Yookay: The Dystopia We're Already Living In
I recently watched the film The Lives of Others, which, as you probably know, is set in the German Democratic Republic, and which, for some reason, is about as hard to get hold of as ‘subversive’ Western literature was during that regime.
I ended up having to order it on DVD. Remember those? For Zoomers, they were like small plates that you had to put into a little cupboard to make your films come on. Luckily, I had already bought a mini DVD player for the purpose of watching films that stubbornly refuse to be streamable in my ‘region’, as if I live in the Arctic amongst the Inuit, rather than in one of the world’s major financial centres.
There was a panicked moment where I thought I had bought the German version, and a second panicked moment when I realised there were English subtitles, but I’d lost the controller I needed to navigate the menu and turn them on. I’m simply not used to the world of physical objects.

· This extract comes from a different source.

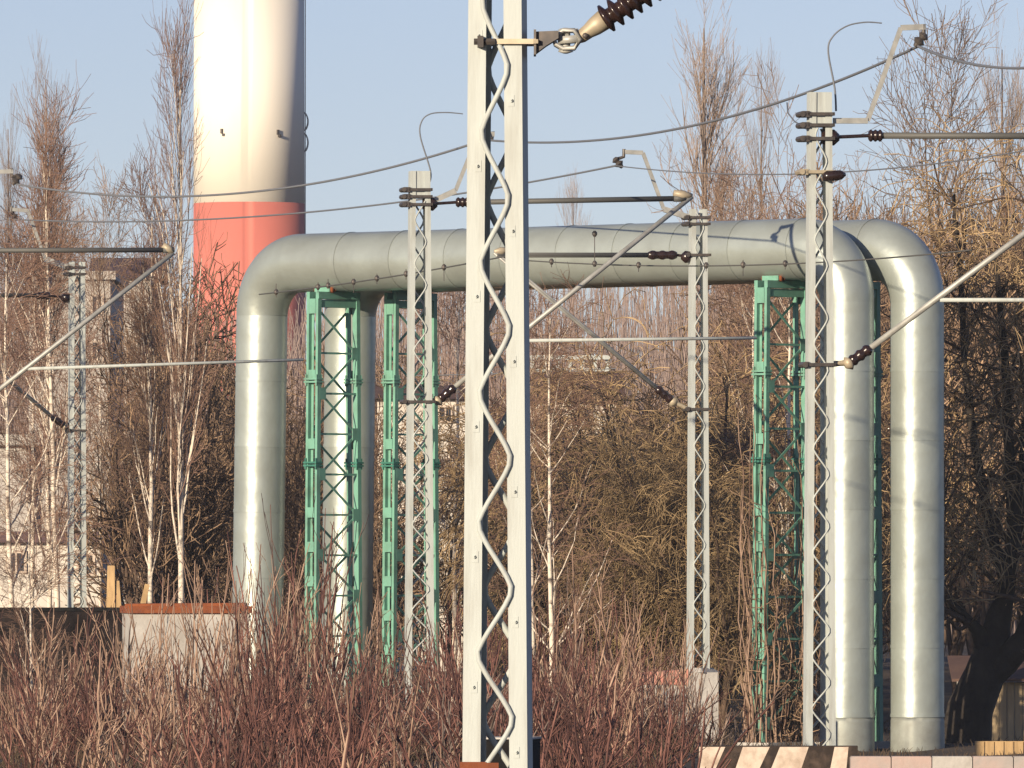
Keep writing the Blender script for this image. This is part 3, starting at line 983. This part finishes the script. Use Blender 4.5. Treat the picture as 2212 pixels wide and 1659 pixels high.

When I finally got it working I was, as the kids perhaps still say, blown away by the movie. Yet on another level, I was furious. Furious, that is, with our own nascent attempts to imitate the appalling communist regime in the emergent Yookay.
Yes, I understand the film isn’t completely accurate and employs artistic licence. And yes, bothering Allison Pearson in her dressing gown can’t quite compete with 24 hour surveillance of comprehensively bugged homes, or carefully typed up reports of every argument with one’s girlfriend. Our Regime is as incompetent as it is sinister.
But still, there are similarities. The fear of speaking one’s mind, the knocks on the door looking for subversive literature (‘Brexity’ books, anyone?). With allegedly more speech arrests than China and Russia (12,000 a year as of September 2025, according to the Telegraph) we are well on our way to imitating the paranoid, moronic, yet highly destructive state portrayed in the film.
We, too, have had suicides. Peter Lynch springs to mind, the man who killed himself in prison, a victim of Starmer’s two-tier terror following the horror of the Southport murders.